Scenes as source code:
++++++

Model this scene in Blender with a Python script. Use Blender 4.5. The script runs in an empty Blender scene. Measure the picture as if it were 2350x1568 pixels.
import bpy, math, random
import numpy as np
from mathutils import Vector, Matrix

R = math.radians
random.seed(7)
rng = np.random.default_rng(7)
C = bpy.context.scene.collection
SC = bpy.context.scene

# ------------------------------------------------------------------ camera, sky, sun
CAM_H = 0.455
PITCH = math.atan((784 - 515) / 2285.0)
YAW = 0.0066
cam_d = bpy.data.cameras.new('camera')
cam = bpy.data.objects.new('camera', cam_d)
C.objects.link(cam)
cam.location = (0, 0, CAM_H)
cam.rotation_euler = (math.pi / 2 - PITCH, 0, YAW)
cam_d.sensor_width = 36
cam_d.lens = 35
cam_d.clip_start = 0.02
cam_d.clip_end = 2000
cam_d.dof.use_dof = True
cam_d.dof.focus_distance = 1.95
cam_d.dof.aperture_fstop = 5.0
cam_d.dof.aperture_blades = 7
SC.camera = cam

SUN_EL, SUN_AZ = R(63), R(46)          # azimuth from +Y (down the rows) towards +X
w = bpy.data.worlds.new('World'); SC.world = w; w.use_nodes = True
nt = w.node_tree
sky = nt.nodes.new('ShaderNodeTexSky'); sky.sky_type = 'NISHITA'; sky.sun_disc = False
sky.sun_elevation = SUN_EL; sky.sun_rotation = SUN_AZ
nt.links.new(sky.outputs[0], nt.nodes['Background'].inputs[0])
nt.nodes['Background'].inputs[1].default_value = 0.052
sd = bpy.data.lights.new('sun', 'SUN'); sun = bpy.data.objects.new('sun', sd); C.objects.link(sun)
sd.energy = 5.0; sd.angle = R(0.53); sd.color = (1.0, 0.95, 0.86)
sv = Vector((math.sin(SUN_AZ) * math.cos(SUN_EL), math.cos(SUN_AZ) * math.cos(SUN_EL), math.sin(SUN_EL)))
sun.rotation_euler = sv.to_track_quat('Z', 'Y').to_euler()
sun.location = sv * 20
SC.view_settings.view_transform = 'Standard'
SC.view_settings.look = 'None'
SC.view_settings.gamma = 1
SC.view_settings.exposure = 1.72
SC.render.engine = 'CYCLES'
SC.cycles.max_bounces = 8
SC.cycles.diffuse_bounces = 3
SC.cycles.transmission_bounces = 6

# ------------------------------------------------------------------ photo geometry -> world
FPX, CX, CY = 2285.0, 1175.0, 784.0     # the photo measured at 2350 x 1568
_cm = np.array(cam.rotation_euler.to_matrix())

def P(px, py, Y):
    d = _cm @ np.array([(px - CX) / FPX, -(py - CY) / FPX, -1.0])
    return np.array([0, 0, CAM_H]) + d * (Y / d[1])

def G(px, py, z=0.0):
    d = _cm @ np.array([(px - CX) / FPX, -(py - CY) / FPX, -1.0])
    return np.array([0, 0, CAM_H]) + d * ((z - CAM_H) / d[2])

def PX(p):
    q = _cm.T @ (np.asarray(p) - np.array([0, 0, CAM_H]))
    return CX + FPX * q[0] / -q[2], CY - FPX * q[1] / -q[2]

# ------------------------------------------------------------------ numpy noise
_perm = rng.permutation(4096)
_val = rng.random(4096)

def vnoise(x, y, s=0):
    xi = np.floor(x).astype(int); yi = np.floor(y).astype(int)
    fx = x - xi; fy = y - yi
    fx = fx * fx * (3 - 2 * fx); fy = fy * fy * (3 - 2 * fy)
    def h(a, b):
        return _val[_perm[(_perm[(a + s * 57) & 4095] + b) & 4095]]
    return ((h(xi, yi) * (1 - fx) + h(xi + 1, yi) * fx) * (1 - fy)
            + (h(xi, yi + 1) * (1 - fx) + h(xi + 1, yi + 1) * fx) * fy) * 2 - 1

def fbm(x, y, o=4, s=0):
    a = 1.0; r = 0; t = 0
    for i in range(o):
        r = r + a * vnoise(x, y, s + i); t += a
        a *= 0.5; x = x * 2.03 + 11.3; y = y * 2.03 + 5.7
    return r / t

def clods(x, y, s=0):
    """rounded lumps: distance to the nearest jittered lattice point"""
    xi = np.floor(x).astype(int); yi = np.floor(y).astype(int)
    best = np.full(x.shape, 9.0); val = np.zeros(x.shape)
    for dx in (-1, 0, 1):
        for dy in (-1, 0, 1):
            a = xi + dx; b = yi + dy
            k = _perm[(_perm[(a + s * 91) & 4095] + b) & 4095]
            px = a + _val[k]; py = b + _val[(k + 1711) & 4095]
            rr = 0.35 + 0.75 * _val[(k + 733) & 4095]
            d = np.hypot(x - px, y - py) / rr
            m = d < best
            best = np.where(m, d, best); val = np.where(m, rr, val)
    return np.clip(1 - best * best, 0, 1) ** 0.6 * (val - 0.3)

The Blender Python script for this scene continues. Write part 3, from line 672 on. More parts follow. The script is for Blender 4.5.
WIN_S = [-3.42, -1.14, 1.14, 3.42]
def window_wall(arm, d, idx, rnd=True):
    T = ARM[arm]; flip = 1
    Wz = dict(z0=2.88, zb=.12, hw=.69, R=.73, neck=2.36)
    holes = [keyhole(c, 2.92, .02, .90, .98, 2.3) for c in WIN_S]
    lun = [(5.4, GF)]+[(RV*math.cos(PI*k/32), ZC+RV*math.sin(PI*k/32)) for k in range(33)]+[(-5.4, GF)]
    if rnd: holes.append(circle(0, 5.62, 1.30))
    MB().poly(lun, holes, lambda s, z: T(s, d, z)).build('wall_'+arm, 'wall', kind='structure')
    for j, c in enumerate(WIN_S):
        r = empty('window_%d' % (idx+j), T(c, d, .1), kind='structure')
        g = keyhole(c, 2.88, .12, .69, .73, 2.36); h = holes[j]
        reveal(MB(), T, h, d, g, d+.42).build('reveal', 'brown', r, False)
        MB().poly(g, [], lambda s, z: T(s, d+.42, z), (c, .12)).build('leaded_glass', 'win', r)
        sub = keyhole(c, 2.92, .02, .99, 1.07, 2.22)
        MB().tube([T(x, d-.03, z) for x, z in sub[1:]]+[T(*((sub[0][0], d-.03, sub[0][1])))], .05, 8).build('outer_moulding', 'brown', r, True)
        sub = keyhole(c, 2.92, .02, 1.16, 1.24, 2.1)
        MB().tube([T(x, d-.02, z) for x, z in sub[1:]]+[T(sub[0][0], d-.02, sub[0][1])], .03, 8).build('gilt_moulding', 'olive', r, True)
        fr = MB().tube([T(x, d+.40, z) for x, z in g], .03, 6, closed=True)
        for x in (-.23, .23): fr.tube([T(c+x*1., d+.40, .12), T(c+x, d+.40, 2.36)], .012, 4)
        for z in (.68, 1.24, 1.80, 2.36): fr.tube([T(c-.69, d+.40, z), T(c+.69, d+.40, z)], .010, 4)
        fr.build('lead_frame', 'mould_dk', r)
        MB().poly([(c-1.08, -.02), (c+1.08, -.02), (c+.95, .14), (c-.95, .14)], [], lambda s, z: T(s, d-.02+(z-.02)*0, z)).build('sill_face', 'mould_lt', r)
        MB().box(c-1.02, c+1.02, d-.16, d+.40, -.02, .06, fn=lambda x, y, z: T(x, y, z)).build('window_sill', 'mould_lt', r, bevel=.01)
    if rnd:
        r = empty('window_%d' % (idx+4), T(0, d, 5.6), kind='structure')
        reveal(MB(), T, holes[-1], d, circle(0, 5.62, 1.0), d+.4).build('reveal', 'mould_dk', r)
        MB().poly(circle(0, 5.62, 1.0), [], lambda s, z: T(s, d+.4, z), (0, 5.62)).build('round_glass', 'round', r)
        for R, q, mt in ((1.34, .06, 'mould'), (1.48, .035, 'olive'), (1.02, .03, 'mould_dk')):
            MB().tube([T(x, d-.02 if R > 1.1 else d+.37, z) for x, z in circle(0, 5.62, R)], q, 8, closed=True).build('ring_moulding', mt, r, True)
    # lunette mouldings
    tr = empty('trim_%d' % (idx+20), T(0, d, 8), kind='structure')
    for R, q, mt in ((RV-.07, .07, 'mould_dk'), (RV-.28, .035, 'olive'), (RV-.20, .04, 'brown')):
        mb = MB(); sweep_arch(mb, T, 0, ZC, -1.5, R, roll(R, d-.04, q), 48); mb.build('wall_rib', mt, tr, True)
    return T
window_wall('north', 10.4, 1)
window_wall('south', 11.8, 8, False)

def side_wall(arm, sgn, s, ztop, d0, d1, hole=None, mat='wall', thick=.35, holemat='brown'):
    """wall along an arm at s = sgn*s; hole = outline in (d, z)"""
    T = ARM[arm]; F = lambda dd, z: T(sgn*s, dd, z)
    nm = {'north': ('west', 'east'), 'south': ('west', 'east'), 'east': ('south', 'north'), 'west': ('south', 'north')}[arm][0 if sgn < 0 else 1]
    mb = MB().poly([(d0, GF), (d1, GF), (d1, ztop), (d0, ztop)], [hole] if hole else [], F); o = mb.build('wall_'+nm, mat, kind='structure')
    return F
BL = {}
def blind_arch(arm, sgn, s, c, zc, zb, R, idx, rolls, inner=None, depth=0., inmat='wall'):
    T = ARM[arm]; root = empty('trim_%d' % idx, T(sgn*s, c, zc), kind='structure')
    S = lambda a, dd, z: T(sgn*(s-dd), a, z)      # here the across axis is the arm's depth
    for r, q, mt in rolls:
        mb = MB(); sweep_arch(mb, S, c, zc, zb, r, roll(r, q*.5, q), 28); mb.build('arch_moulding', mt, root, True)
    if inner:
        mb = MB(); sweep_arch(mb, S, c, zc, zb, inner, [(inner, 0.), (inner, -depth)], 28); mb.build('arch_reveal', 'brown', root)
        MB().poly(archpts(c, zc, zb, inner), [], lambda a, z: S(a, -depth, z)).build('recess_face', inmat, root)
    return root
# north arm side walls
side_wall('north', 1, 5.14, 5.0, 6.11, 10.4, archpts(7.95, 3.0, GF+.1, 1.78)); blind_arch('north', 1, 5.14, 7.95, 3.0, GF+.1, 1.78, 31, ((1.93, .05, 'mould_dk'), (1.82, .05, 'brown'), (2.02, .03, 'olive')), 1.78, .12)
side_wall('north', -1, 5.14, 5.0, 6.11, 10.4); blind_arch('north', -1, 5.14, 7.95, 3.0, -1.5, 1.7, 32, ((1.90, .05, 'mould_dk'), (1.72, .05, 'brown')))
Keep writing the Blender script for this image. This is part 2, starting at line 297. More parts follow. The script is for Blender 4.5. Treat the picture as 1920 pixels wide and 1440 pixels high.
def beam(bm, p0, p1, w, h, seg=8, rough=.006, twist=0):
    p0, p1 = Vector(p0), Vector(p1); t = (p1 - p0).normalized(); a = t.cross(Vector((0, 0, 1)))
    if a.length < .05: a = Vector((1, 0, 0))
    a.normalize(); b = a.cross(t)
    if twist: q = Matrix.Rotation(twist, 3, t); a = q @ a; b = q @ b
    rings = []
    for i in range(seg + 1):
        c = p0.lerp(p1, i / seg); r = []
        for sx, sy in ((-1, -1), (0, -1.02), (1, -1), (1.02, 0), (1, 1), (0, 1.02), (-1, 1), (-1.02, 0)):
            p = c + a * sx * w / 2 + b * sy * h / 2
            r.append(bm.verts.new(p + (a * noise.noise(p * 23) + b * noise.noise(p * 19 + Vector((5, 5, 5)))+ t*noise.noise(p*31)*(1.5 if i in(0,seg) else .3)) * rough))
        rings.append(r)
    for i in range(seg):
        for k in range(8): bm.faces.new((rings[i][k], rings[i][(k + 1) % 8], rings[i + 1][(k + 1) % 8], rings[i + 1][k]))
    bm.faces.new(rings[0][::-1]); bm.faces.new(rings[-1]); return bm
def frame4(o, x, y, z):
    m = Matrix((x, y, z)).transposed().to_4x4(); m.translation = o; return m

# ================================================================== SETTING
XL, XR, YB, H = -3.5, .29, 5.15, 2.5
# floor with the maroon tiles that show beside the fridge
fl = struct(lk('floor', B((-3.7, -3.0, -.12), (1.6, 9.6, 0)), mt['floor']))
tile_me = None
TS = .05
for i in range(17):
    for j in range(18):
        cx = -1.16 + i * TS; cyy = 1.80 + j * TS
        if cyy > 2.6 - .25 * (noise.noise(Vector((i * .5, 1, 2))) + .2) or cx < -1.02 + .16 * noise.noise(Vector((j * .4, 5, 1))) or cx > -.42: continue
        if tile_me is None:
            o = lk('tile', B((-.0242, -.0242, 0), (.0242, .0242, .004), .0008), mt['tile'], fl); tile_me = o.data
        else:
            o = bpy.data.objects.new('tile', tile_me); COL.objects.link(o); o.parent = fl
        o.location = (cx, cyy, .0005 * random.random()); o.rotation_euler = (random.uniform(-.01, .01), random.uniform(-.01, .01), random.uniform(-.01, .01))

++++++

Written request:
Begin with the first line of the data above and, please, print each line exactly until you have printed the line containing "SC = bpy.context.scene"; print nothing else.

Solution to this problem:
Model this scene in Blender with a Python script. Use Blender 4.5. The script runs in an empty Blender scene. Measure the picture as if it were 2350x1568 pixels.
import bpy, math, random
import numpy as np
from mathutils import Vector, Matrix

R = math.radians
random.seed(7)
rng = np.random.default_rng(7)
C = bpy.context.scene.collection
SC = bpy.context.scene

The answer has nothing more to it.